Because the spot netflows remain modest, the market has not yet confirmed which of these narratives is dominant. Traders will be watching subsequent on-chain movements closely to see whether more tokens follow.

Key levels and signals to watch next

For traders trying to navigate the $3.18 vs $3.60 liquidity battle, several technical and on‑chain cues stand out:

$3.18 support: As long as this floor holds, bulls retain a foothold.

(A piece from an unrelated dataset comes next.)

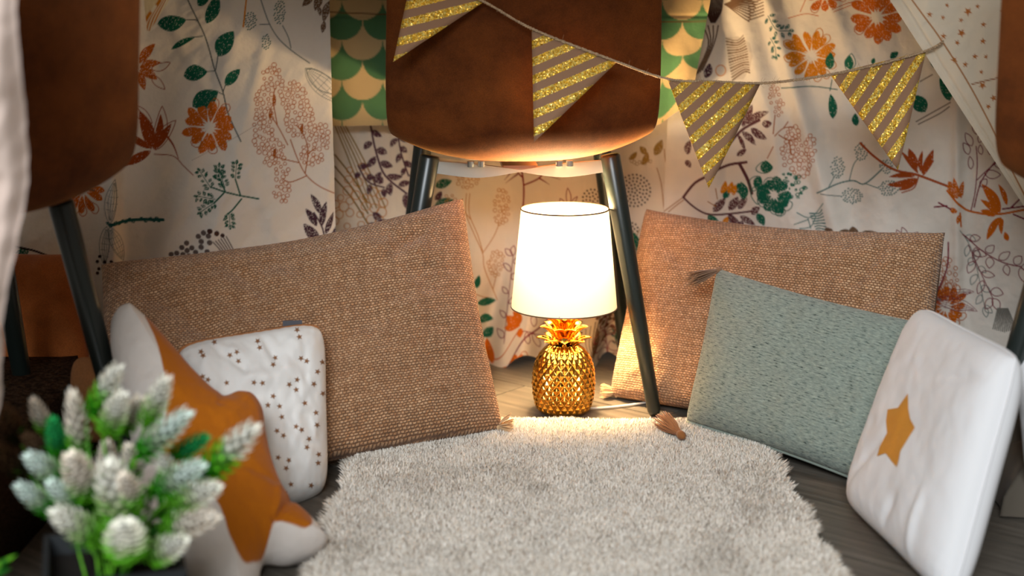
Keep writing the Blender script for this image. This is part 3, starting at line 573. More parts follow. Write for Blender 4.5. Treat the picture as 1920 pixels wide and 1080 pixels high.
# denser near the camera side is not needed: even spread with a jittered start
X = R.uniform(rx0-.004, rx1+.004, N); Y = R.uniform(1.10, ry1+.003, N); k = rug_in(X, Y); X = X[k]; Y = Y[k]; N = len(X)
a = fbm(X*9, Y*9, 90)*5+R.uniform(-2.6, 2.6, N); lean = .0015+.0030*R.rand(N); L = .0090+.003*R.rand(N)+.0022*fbm(X*14, Y*14, 95)
edge = np.minimum(np.minimum(X-rx0, rx1-X), ry1-Y); eo = np.clip(1-edge/.010, 0, 1)
ox = np.where(X-rx0 < .01, -1, np.where(rx1-X < .01, 1, 0))*eo; oy = np.where(ry1-Y < .01, 1, 0)*eo
Zb = rz-.002-.006*eo
dx = np.cos(a)*lean+ox*.006; dy = np.sin(a)*lean+oy*.006
wx = -np.sin(a+R.uniform(-.8, .8, N)); wy = np.cos(a); hw = .0007+.0004*R.rand(N)
vv = np.zeros((N, 5, 3)); B = np.stack([X, Y, Zb], 1); Wd = np.stack([wx, wy, np.zeros(N)], 1)*hw[:, None]
T1 = B+np.stack([dx*.35, dy*.35, L*.6], 1); T2 = B+np.stack([dx*1.3, dy*1.3, L], 1)
vv[:, 0] = B-Wd; vv[:, 1] = B+Wd; vv[:, 2] = T1+Wd*.9; vv[:, 3] = T1-Wd*.9; vv[:, 4] = T2
bi = np.arange(N)[:, None]*5; F = np.concatenate([bi+np.array([[0, 1, 2]]), bi+np.array([[0, 2, 3]]), bi+np.array([[3, 2, 4]])])
tint = R.rand(N); base = np.where(tint[:, None] < .07, lin((172, 150, 130)), np.where(tint[:, None] < .55, lin((226, 216, 202)), lin((243, 236, 226))))
base = base*(1+.10*fbm(X*30, Y*30, 97)[:, None])
cc = np.repeat(base, 5, 0)
def b_pile(nt, b):
    a_ = nd(nt, 'ShaderNodeVertexColor', layer_name='Col'); nt.links.new(a_.outputs[0], b.inputs['Base Color'])
M['pile'] = mat('rug_pile', rough=.95, spec=.05, build=b_pile)
o = mesh_np('pile', vv.reshape(-1, 3), F, M['pile'], rug, False, None, cc); o['kind'] = 'stuff'

# ---------------------------------------------------------------- cushions
def cushion_geo(TL, TR, BR, BL, T, rc=0.0, nu=70, nv=50, pinch=(.05, .05), a=3.0, wr=0.0, seed=0, flat=.0, pw=.5, creases=()):
    TL, TR, BR, BL = [np.array(p, float) for p in (TL, TR, BR, BL)]
    S, Q = np.meshgrid(np.linspace(-1, 1, nu), np.linspace(-1, 1, nv)); s = S.ravel(); q = Q.ravel()
    # denser near the rims
    s = np.sin(s*PI/2)*.35+s*.65; q = np.sin(q*PI/2)*.35+q*.65
    cr_ = 1-rc*np.abs(s)**5*np.abs(q)**5; s2 = s*(1-pinch[0]*(1-q**2))*cr_; pb_ = np.where(q > 0, pinch[2] if len(pinch) > 2 else pinch[1], pinch[1]); q2 = q*(1-pb_*(1-s**2))*cr_; u = (s2+1)/2; v = (q2+1)/2
    P = TL*((1-u)*(1-v))[:, None]+TR*(u*(1-v))[:, None]+BR*(u*v)[:, None]+BL*((1-u)*v)[:, None]
    n = np.cross(BL-TL, TR-TL); n /= np.linalg.norm(n)
    if n @ (np.array([0, 0, CAMH])-(TL+BR)/2) < 0: n = -n
    h = T/2*(np.clip(1-np.abs(s)**a, 0, 1)*np.clip(1-np.abs(q)**a, 0, 1))**pw
    W = np.linalg.norm(TR-TL); H = np.linalg.norm(TL-BL)
    e = (1-s**2)*(1-q**2)
    hf = h + wr*(fbm(s*3+seed, q*3, seed)*1.2+fbm(s*9, q*7+seed, seed+3)*.35)*np.clip(e*3, 0, 1)
    # radial puckers near the edges
    rim = np.clip(1-e*5, 0, 1)*np.clip(e*30, 0, 1); hf += wr*.18*rim*np.sin(s*W*260+3*np.sin(q*9))*.5+wr*.18*rim*np.sin(q*H*260)*.5
    for (x0, y0, x1, y1, wd, dp) in creases:
        dd = np.array([x1-x0, y1-y0]); l2 = dd@dd; t = np.clip(((s-x0)*dd[0]+(q-y0)*dd[1])/l2, 0, 1); ds = np.hypot(s-x0-t*dd[0], q-y0-t*dd[1])
        hf += dp*np.exp(-(ds/wd)**2)*np.sin(PI*np.clip(t*.9+.05, 0, 1))*np.clip(e*6, 0, 1)
    front = P+n*hf[:, None]; back = P-n*(h*(1-flat))[:, None]
    idx = np.arange(nu*nv).reshape(nv, nu); F = np.stack([idx[:-1, :-1], idx[1:, :-1], idx[1:, 1:], idx[:-1, 1:]], -1).reshape(-1, 4)
    bmap = np.arange(nu*nv)+nu*nv; rimm = np.zeros((nv, nu), bool); rimm[0] = rimm[-1] = True; rimm[:, 0] = rimm[:, -1] = True; r = rimm.ravel(); bmap[r] = np.arange(nu*nv)[r]
    Fb = bmap[F][:, ::-1]; uv = np.stack([u*W, -v*H], 1)
    return np.vstack([front, back]), np.vstack([F, Fb]), np.vstack([uv, uv+5]), n, P.reshape(nv, nu, 3)
def cushion(name, label, cat_, corners, T, m, col=None, part='cover', group=None, **k):
    Vv, F, uv, n, P = cushion_geo(*corners, T, **k)
    base = (np.array(corners[2])+np.array(corners[3]))/2; base = (base[0], base[1], min(base[2], 9))
    root = thing(name, label, cat_, base, 0, group)
    colr = None
    if col is not None: colr = col(uv, Vv) if callable(col) else np.ones((len(Vv), 3))*col
    used = np.unique(F); mp = np.zeros(len(Vv), int); mp[used] = np.arange(len(used))
    o = mesh_np(part, Vv[used], mp[F], m, root, True, uv[used], None if colr is None else colr[used])
    return root, o, n, P
def tassel(parent, root_, tip, spread, nst, m, rad=.0011, name='tassel', seed=0, knot=.006):
    r = random.Random(seed); g = Geo(); a = np.array(root_, float); b = np.array(tip, float); d_ = b-a; L_ = np.linalg.norm(d_); x = np.cross(d_, [0, 0, 1.0]); x /= np.linalg.norm(x); y = np.cross(d_, x); y /= np.linalg.norm(y)
    for i in range(nst):
        t = r.uniform(0, 2*PI); q = math.sqrt(r.random())*spread; off = x*math.cos(t)*q+y*math.sin(t)*q; l = r.uniform(.85, 1.08)
        pts = [a+off*.12, a+d_*.25+off*.35, a+d_*.6*l+off*.8+x*r.uniform(-.1, .1)*spread, a+d_*l+off*1.1]
        for p in pts: p[2] = max(p[2], .002)
        g.tube(cat(pts, 3), np.linspace(rad, rad*.6, 10), k=5)
    g.tube([a-d_*.06, a+d_*.02, a+d_*.12, a+d_*.2], [knot*.4, knot, knot*.95, knot*.5], k=10)
    return g.obj(name, m, parent)
M['tassel_tan'] = mat('tan_thread', (0.30, 0.15, 0.07), .8, sheen=.2)
M['tassel_rust'] = mat('rust_thread', (0.27, 0.10, 0.025), .8, sheen=.2)
M['tassel_jute'] = mat('jute_thread', (0.60, 0.40, 0.22), .8, sheen=.2)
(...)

A strong bounce with rising volume from this level would support the rebound thesis.
$3.50-$3.60 liquidity zone: A decisive move into this region could trigger short liquidations and force a test of $4.27.
$4.27 resistance: A daily close above this level would be the first strong sign that the descending channel is losing control.
Exchange netflows: A sustained shift from slight outflows to persistent inflows would strengthen the case for an active distribution phase.
RSI reclaiming 50: Momentum crossing back above neutral and holding there would align technicals with any bullish price action, confirming improving trend strength.

Risk management in a leveraged, narrative‑driven market

TRUMP’s current setup is a textbook example of how quickly sentiment and positioning can diverge from chart structure in a highly speculative token:

– Bulls are betting on a rebound from a clearly defined support, backed by a long‑heavy derivatives market.
– Bears see a descending channel, a major team-linked deposit to an exchange, and a fragile support line one bad day away from breaking.

In such an environment, disciplined risk controls become essential. Clear invalidation levels – for example, a firm break and close below $3.18 for longs, or a reclaimed and held $4.27 for shorts – can help traders avoid being trapped on the wrong side of a cascading move.

Bottom line: compressed now, but expansion ahead

TRUMP is currently compressed near a crucial support level while leverage and liquidity pool tightly on both sides. The $17.3 million whale transfer has amplified narrative risk but has not yet translated into a confirmed wave of selling.

If bulls manage to protect $3.18 and push price into the overhead liquidity bands, a sharp squeeze toward $3.60 and possibly $4.27 becomes increasingly likely. If that defense fails, the long‑biased derivatives market could flip into a rapid, disorderly unwind as liquidations stack up.

Until the market chooses a side, TRUMP remains in a high‑tension stalemate – one where the next decisive move is unlikely to be small.